I had my dad for 2 more years and then his heart gave out. He was gone. The last time I saw him, he hugged me so tight before we left their house. He didn’t want to let me go. The first real affection I got from him. 6 months later he was gone.

That was 25 years ago and I still cry at movies about Pearl Harbor, trying to put myself in his shoes, trying to understand the emotional pain he must have endured his whole life. Betrayed by his mother, shoved into war. How could it not affect him and then affect me? I have 2 beautiful memories to hang on to. My eight year old self having cocoa by the fire and my adult self, savoring that long awaited hug.

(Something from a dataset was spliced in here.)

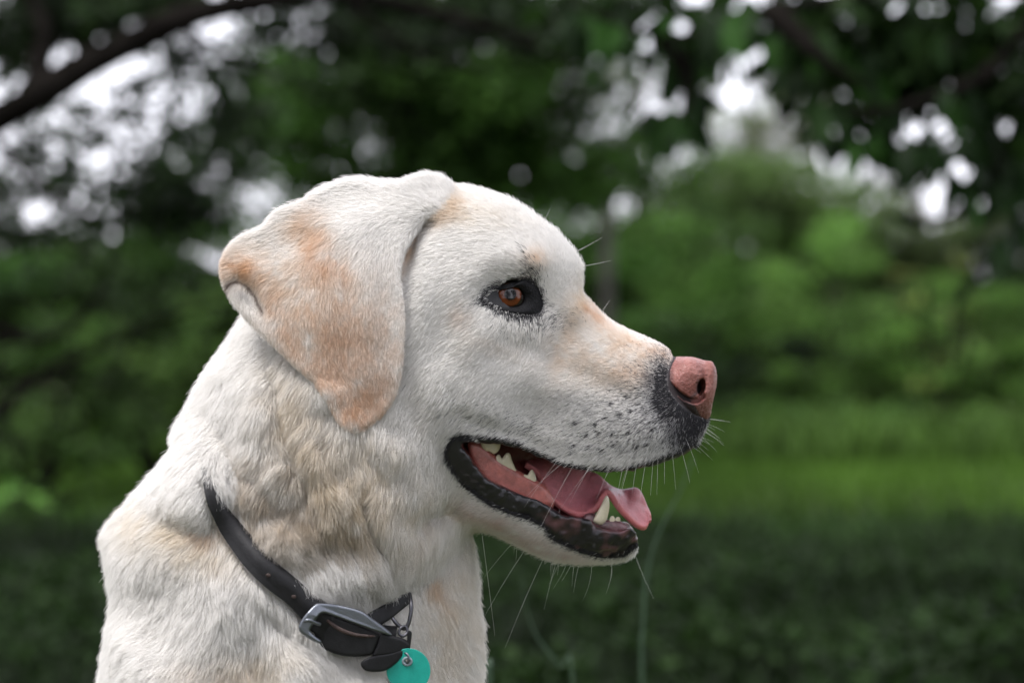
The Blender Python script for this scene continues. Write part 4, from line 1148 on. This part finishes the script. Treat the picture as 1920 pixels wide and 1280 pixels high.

I always put something of myself into the books I write. In my book That One Moment, I take my character to the mountains of a survival camp after a devastating break up. I draw from my experiences in the mountains to give a sense of reality to the scenes. All my books are on Amazon and you can see them on my website,

I’ve enjoyed talking with you today. I hope this gives you a little insight into my soul. Remember, someone said, it’s not how you start, it’s how you finish. Don’t let the past rob you. Use those experiences to shape the life you want. I never understood all the facets of my father’s complex personality, but I can use my experiences with him to understand me.